SUPPLIED RECORDS

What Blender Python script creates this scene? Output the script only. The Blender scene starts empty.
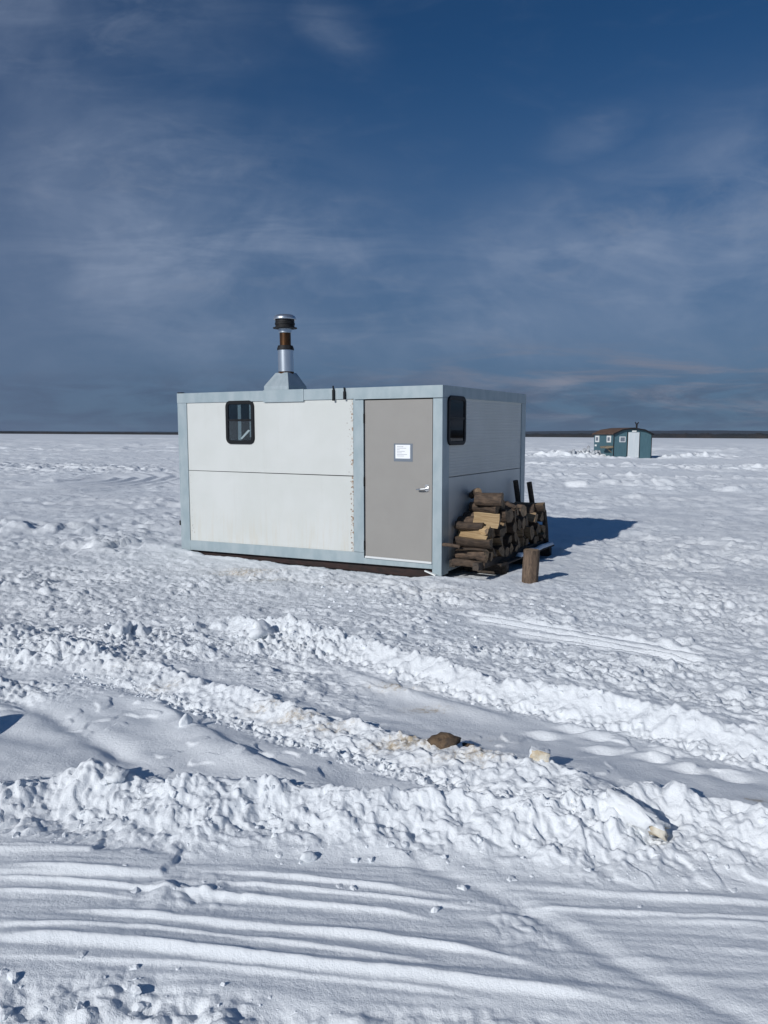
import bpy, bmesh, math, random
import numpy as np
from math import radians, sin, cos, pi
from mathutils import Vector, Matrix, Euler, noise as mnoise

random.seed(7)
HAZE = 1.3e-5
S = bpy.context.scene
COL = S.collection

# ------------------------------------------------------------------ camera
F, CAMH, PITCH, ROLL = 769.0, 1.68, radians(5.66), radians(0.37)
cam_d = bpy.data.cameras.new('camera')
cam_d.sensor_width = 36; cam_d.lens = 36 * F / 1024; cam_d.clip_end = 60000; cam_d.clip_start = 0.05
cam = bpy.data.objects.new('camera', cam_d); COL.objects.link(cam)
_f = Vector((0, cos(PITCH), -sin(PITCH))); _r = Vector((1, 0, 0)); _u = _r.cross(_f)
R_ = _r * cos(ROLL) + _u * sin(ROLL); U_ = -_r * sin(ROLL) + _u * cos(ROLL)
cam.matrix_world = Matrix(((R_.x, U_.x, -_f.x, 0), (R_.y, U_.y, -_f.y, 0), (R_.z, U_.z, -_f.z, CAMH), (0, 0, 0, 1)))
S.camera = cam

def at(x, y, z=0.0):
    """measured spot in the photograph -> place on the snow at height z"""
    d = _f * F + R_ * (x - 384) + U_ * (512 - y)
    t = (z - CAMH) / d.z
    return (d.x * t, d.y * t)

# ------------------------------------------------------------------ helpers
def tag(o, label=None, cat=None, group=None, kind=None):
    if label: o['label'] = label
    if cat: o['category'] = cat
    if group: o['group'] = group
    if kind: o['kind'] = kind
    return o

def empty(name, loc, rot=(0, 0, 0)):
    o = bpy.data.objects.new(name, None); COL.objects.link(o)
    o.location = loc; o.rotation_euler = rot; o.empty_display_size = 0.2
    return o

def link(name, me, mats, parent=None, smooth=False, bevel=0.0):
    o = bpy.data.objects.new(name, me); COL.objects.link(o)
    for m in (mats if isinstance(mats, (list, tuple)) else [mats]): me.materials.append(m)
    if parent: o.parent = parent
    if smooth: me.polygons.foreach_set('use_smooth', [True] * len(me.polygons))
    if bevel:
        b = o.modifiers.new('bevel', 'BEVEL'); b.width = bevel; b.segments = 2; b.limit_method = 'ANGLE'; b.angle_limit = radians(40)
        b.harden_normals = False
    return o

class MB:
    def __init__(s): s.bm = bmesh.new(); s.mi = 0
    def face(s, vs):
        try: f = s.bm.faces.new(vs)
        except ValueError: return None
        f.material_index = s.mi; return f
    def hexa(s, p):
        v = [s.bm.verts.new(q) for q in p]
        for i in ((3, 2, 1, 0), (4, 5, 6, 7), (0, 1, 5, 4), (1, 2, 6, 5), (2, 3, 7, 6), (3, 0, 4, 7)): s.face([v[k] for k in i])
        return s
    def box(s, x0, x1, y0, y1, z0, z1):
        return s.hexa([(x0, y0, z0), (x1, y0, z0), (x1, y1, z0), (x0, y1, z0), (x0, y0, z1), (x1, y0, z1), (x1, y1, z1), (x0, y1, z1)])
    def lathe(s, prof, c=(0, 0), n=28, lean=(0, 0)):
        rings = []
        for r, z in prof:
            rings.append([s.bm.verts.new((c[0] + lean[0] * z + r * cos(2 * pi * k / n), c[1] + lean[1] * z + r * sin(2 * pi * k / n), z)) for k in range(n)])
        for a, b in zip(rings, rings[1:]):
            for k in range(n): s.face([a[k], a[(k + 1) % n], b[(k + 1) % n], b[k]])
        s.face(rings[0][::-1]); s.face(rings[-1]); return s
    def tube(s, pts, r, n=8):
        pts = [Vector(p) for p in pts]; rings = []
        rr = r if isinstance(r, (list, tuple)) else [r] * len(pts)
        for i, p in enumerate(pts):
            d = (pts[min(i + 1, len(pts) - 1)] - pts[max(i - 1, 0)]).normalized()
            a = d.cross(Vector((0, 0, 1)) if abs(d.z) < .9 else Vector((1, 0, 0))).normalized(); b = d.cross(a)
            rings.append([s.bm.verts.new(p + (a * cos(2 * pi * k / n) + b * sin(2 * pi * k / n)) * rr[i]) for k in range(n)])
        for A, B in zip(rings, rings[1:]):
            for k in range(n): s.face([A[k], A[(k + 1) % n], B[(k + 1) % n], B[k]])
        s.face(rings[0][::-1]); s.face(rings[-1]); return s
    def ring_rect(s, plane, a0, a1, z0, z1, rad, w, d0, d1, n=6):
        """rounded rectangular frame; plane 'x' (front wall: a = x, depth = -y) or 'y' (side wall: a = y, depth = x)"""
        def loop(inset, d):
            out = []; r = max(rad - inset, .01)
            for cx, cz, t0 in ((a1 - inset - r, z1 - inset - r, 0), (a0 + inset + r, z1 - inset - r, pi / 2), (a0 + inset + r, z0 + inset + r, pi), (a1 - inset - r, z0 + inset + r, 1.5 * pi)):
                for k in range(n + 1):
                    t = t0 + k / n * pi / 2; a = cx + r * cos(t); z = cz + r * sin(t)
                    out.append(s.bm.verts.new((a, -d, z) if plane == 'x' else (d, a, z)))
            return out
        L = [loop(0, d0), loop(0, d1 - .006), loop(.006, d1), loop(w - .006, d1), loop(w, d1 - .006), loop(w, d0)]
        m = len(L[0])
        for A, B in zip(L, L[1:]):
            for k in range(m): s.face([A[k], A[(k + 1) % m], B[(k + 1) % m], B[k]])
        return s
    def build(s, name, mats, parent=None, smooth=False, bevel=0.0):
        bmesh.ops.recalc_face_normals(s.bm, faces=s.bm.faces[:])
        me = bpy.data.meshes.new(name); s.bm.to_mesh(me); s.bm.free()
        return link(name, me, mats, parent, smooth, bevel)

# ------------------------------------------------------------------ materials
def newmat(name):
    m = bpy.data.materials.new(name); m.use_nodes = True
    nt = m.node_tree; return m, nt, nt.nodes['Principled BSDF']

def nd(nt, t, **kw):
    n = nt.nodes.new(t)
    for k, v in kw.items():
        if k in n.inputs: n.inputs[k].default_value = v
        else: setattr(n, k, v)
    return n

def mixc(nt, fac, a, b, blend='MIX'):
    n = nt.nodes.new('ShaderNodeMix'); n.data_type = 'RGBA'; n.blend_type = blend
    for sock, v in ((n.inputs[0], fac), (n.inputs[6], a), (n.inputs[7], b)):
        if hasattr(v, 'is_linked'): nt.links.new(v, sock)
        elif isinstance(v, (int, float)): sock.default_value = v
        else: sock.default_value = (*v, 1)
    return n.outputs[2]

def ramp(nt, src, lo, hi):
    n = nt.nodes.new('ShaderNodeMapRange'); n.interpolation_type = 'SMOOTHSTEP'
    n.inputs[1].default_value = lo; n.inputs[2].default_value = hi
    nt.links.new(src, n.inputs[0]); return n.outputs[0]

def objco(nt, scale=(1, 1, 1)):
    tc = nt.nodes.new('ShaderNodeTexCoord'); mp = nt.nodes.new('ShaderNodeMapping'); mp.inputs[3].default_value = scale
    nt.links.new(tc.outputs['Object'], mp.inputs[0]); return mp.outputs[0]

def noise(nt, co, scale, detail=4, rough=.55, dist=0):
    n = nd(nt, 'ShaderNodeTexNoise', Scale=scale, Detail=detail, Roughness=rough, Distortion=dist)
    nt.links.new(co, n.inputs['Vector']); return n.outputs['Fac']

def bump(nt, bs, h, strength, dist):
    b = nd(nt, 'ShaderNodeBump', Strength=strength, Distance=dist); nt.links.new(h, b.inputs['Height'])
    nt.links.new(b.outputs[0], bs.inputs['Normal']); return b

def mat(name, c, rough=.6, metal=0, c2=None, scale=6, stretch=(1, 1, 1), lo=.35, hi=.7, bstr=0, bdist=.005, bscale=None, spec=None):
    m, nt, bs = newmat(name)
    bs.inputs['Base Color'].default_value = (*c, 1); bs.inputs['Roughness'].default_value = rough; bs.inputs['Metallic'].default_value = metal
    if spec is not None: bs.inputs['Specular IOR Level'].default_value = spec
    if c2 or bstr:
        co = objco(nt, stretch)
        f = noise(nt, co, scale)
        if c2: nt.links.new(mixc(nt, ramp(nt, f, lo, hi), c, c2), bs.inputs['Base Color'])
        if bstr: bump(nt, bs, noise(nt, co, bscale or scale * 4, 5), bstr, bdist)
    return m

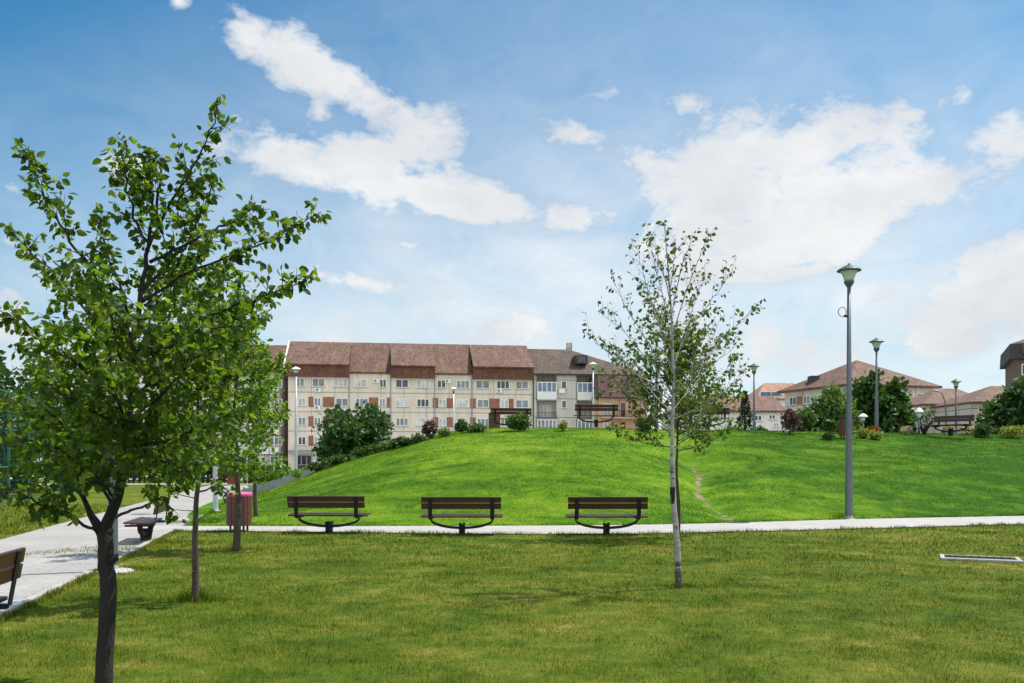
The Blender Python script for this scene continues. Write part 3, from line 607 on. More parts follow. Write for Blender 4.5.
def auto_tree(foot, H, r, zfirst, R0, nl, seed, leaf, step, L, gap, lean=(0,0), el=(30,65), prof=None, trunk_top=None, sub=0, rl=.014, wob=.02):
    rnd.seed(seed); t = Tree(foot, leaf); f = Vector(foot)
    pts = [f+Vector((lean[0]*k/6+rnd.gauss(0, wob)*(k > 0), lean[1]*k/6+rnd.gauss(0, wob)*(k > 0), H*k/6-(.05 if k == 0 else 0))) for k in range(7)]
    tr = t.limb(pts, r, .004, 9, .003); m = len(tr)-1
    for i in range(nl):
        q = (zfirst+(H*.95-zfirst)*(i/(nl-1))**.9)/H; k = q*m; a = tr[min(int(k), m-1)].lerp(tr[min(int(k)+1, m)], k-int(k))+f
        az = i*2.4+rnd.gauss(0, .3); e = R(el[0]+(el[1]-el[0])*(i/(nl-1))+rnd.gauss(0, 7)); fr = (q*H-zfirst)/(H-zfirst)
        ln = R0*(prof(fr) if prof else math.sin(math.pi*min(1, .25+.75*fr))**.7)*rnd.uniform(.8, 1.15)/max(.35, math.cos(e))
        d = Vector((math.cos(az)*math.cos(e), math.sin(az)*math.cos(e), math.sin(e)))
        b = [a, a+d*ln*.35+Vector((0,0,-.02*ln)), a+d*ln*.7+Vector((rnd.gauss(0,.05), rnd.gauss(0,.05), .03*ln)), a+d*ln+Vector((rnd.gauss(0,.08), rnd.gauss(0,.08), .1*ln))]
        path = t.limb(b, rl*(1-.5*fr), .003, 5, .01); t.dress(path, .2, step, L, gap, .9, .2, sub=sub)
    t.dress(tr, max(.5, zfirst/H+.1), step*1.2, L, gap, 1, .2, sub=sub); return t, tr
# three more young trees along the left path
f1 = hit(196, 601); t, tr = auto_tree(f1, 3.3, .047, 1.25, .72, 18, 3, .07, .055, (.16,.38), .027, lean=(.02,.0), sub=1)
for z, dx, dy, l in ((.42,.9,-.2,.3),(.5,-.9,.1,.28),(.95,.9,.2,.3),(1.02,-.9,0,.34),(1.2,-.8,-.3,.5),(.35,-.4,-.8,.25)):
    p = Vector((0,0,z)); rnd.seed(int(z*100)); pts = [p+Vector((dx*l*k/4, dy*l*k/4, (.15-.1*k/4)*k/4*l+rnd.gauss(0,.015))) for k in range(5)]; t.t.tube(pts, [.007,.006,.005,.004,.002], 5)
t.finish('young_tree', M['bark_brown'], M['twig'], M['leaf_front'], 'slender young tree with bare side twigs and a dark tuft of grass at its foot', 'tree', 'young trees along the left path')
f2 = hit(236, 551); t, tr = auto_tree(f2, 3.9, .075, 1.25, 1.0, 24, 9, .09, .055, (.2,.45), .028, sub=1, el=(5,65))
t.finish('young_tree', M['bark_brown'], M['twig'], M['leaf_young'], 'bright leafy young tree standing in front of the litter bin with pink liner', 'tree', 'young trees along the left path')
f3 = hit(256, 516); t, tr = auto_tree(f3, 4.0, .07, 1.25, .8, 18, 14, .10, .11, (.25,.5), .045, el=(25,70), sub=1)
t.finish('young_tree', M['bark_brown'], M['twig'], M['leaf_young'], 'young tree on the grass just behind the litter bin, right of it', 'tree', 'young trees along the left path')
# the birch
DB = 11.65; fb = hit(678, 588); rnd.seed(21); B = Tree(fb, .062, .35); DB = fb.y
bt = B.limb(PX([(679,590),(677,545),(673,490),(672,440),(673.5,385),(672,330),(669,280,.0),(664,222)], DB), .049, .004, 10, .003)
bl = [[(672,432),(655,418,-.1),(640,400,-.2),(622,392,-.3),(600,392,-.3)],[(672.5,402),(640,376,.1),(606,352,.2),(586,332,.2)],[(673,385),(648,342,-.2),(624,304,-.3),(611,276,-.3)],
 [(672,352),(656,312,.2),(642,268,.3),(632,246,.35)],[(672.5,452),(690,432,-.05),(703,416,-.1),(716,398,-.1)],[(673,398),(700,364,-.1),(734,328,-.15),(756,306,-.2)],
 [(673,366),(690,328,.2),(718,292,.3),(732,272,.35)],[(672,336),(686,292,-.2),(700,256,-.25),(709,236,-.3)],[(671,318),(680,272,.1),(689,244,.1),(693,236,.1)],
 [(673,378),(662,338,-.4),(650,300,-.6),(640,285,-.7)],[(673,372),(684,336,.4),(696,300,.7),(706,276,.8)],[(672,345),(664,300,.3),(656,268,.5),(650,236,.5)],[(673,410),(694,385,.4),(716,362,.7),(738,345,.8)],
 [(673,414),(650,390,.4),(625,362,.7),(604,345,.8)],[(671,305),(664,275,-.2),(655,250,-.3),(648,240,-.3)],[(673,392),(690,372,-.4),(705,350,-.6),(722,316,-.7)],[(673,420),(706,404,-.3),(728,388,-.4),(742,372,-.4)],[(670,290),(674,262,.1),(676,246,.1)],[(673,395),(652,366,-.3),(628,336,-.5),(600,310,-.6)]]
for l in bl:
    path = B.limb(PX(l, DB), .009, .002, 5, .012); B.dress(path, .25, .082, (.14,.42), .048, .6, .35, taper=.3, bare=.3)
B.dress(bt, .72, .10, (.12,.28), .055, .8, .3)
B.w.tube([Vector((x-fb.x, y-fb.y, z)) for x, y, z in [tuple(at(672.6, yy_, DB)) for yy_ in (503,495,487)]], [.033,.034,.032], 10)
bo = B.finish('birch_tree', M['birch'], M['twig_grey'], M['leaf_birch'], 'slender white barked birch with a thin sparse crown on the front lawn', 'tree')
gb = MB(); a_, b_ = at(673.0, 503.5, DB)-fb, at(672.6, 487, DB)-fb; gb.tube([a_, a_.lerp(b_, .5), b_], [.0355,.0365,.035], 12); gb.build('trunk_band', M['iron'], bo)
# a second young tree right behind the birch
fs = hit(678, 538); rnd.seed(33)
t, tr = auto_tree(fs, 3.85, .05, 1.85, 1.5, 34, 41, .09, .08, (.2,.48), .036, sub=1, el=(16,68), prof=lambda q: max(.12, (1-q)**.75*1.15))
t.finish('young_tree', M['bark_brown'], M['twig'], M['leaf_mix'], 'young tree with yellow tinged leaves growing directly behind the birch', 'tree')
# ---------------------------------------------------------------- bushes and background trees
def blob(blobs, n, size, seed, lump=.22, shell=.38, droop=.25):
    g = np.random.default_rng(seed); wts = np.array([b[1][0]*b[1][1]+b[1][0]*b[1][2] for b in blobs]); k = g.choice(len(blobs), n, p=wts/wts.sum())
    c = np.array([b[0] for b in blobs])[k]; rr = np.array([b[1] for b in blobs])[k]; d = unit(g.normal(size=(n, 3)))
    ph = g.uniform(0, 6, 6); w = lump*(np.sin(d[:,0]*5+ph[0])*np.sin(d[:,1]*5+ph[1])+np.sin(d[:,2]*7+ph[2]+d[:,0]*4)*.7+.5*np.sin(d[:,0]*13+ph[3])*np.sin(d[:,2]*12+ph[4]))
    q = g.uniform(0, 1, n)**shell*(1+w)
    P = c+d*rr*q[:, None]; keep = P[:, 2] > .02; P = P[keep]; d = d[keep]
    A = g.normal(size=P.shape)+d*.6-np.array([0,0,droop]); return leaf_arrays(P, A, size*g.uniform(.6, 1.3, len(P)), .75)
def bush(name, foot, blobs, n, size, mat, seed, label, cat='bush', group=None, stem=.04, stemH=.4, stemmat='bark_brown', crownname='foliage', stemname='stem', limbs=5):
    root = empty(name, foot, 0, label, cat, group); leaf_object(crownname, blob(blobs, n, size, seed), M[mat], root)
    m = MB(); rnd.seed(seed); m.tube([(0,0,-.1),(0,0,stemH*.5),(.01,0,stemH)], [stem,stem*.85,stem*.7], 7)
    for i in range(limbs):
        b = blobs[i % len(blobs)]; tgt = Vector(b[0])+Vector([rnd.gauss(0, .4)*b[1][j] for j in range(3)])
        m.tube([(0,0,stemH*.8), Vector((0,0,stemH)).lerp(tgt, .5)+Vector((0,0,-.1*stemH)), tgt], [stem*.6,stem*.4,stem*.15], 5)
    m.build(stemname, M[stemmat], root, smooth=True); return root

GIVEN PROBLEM
Pictures excluded, repeat exactly the lines from the top of the material through the line with "S.camera = cam", including both of those lines.

THE OUTPUT
What Blender Python script creates this scene? Output the script only. The Blender scene starts empty.
import bpy, bmesh, math, random
import numpy as np
from math import radians, sin, cos, pi
from mathutils import Vector, Matrix, Euler, noise as mnoise

random.seed(7)
HAZE = 1.3e-5
S = bpy.context.scene
COL = S.collection

# ------------------------------------------------------------------ camera
F, CAMH, PITCH, ROLL = 769.0, 1.68, radians(5.66), radians(0.37)
cam_d = bpy.data.cameras.new('camera')
cam_d.sensor_width = 36; cam_d.lens = 36 * F / 1024; cam_d.clip_end = 60000; cam_d.clip_start = 0.05
cam = bpy.data.objects.new('camera', cam_d); COL.objects.link(cam)
_f = Vector((0, cos(PITCH), -sin(PITCH))); _r = Vector((1, 0, 0)); _u = _r.cross(_f)
R_ = _r * cos(ROLL) + _u * sin(ROLL); U_ = -_r * sin(ROLL) + _u * cos(ROLL)
cam.matrix_world = Matrix(((R_.x, U_.x, -_f.x, 0), (R_.y, U_.y, -_f.y, 0), (R_.z, U_.z, -_f.z, CAMH), (0, 0, 0, 1)))
S.camera = cam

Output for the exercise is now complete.